Over the past few years, kitchen gardens have been undergoing a resurgence, and an increasing number of pubs, restaurants and hotels are growing their own produce to run a more sustainable organisation and give themselves an appealing selling point amongst their guests.

On a large scale, for example, Daylesford Farm's sustainable and organic farming efforts have seen them transformed into a business encompassing shops, restaurants, and even a cookery school.

Bel and the Dragon's country inns pride themselves on their 'root to table' philosophy, growing as much as they can in their own gardens, from beetroots to broccoli to Brussel sprouts. Each of their sites has a kitchen garden, and a list of the produce grown in the gardens is avaliable for potential guests online. Their gardens have also been used as a way to demonstrate their integration with the local community, with school children coming in to help plant and harvest the crops.

Likewise, The Pig Hotel group all feature extensive kitchen gardens. Their home grown vegetables and fruit aren't just ingredients in their dishes; the kitchens aim to ensure every dish they serve has been influenced or inspired in some way by their home-grown produce.

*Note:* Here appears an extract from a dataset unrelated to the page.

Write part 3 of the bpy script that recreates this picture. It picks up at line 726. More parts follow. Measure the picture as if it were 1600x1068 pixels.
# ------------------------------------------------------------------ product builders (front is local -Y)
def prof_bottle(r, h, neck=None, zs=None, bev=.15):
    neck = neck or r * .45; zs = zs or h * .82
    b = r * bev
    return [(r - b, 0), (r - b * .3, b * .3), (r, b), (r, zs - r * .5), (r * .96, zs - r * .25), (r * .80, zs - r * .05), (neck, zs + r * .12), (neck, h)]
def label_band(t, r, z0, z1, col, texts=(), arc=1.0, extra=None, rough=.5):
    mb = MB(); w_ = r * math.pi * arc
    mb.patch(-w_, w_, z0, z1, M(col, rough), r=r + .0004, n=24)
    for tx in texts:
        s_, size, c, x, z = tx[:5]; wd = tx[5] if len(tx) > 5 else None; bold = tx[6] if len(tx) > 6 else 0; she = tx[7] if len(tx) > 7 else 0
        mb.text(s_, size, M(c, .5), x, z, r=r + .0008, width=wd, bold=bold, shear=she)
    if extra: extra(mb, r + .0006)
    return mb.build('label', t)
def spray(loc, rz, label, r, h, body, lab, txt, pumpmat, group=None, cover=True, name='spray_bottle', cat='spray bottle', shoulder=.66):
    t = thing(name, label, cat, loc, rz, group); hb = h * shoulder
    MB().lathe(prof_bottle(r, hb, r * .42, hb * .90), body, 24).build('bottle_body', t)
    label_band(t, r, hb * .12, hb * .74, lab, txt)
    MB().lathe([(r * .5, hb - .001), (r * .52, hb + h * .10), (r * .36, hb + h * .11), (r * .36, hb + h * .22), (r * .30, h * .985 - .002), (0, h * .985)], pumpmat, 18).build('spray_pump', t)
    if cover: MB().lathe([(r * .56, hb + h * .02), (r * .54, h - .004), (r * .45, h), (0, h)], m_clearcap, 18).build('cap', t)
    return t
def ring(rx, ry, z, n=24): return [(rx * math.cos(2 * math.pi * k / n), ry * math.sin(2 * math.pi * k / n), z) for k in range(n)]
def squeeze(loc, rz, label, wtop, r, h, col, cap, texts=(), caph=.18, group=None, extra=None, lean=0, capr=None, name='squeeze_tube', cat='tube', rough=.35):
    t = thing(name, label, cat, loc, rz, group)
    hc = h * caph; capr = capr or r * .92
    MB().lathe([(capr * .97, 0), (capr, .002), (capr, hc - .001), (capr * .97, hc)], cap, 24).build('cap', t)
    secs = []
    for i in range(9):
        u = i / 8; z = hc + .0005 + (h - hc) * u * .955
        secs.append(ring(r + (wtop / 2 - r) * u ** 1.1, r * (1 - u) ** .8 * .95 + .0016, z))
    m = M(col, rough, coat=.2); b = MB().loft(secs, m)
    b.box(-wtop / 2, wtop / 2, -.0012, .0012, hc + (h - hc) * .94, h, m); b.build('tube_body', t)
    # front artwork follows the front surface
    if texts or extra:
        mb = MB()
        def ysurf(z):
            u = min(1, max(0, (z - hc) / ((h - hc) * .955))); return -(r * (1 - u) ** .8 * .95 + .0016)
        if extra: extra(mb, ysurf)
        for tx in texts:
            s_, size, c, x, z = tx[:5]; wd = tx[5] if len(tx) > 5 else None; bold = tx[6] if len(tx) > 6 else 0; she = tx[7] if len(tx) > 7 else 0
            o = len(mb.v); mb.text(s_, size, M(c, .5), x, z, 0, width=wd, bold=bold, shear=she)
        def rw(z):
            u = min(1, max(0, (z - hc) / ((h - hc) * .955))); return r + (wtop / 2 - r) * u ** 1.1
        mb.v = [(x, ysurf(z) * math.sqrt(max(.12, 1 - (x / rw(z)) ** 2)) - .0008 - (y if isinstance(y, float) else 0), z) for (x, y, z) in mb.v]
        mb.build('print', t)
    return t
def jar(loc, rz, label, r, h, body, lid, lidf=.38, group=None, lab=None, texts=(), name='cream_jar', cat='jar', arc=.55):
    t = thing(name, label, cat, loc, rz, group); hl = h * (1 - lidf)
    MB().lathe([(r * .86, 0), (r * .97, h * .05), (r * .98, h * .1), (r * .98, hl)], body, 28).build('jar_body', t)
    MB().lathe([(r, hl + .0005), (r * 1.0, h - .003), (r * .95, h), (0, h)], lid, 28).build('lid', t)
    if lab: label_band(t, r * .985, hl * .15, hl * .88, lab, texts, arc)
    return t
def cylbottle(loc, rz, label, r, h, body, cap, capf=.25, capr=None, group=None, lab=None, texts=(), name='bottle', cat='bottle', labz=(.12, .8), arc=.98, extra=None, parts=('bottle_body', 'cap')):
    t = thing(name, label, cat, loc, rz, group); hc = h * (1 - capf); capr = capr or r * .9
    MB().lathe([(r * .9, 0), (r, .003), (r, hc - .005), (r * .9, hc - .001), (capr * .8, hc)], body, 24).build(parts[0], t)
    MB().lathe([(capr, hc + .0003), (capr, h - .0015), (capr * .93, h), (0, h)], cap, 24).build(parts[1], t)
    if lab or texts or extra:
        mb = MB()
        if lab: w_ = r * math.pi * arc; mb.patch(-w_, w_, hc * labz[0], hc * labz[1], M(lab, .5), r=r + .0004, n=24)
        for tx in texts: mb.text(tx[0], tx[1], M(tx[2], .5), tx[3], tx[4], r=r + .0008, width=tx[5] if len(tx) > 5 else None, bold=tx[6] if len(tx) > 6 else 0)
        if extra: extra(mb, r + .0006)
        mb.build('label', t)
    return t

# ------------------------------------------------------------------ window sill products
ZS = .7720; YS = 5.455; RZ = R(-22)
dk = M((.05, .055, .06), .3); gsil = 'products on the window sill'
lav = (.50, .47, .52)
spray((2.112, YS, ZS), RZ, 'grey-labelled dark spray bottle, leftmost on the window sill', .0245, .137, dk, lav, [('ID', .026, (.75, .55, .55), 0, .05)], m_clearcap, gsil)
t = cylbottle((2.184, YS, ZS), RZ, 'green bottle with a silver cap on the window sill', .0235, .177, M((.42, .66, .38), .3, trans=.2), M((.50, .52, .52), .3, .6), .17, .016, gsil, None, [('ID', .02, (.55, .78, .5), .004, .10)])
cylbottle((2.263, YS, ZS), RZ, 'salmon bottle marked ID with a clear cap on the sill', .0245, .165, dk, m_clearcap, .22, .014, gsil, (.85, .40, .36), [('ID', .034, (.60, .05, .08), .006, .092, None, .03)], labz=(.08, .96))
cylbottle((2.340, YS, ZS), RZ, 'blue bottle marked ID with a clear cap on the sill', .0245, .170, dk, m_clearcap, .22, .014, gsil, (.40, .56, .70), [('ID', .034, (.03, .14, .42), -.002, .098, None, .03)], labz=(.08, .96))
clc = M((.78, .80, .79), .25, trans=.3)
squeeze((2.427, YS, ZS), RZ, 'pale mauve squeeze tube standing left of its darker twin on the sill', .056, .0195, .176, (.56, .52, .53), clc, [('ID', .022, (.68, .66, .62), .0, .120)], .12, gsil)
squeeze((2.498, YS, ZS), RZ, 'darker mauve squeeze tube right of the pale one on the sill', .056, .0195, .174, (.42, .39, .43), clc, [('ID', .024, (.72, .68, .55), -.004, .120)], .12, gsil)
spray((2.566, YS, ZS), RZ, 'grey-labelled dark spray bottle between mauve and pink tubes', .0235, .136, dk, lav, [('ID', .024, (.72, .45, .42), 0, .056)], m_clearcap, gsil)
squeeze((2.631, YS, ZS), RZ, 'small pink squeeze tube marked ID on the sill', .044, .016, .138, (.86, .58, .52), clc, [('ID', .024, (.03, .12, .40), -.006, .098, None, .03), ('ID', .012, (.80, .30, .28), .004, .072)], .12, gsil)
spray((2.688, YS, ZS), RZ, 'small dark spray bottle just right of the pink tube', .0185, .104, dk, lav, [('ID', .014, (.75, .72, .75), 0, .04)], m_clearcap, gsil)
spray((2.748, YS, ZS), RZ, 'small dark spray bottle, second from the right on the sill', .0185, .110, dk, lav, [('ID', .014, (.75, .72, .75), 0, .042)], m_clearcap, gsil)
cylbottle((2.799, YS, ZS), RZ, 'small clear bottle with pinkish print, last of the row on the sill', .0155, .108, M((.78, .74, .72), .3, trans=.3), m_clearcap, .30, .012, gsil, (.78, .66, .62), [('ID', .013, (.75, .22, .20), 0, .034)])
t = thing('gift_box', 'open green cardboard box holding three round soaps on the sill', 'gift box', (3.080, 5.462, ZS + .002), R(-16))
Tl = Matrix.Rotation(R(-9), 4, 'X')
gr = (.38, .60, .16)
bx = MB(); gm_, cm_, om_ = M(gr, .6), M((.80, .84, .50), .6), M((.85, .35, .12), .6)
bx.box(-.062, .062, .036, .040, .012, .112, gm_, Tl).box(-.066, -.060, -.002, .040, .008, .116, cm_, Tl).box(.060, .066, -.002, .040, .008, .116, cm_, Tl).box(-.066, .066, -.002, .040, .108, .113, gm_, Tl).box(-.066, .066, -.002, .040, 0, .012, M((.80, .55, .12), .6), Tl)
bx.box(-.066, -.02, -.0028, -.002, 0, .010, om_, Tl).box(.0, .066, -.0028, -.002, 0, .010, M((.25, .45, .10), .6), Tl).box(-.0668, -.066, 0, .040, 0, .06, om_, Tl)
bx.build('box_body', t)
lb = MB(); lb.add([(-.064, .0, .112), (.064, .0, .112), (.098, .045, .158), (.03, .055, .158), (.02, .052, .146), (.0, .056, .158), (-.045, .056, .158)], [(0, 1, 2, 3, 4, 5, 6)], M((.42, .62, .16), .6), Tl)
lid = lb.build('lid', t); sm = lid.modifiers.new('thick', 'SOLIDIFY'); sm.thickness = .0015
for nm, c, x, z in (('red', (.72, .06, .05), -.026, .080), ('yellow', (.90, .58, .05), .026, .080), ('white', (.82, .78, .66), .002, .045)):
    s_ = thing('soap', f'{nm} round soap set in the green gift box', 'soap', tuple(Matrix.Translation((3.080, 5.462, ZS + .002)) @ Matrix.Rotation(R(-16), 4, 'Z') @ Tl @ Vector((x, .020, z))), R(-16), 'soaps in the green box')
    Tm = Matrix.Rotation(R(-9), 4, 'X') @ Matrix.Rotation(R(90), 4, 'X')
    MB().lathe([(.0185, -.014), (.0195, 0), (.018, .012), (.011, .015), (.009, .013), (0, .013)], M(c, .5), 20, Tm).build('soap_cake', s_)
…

As well as being a handy conversation starter for connecting with guests, incorporating home-grown ingredients into your menus can also be used to push certain dishes at specific times of the year. In order for this to work effectively, staff must be well-trained and well-versed in the origins of different dishes and ingredients whilst menus, displays and special boards should not shy away from making homegrown achievements clear to guests. After all, when it comes to business success in this area, the first task is growing the food, the second is shouting about it.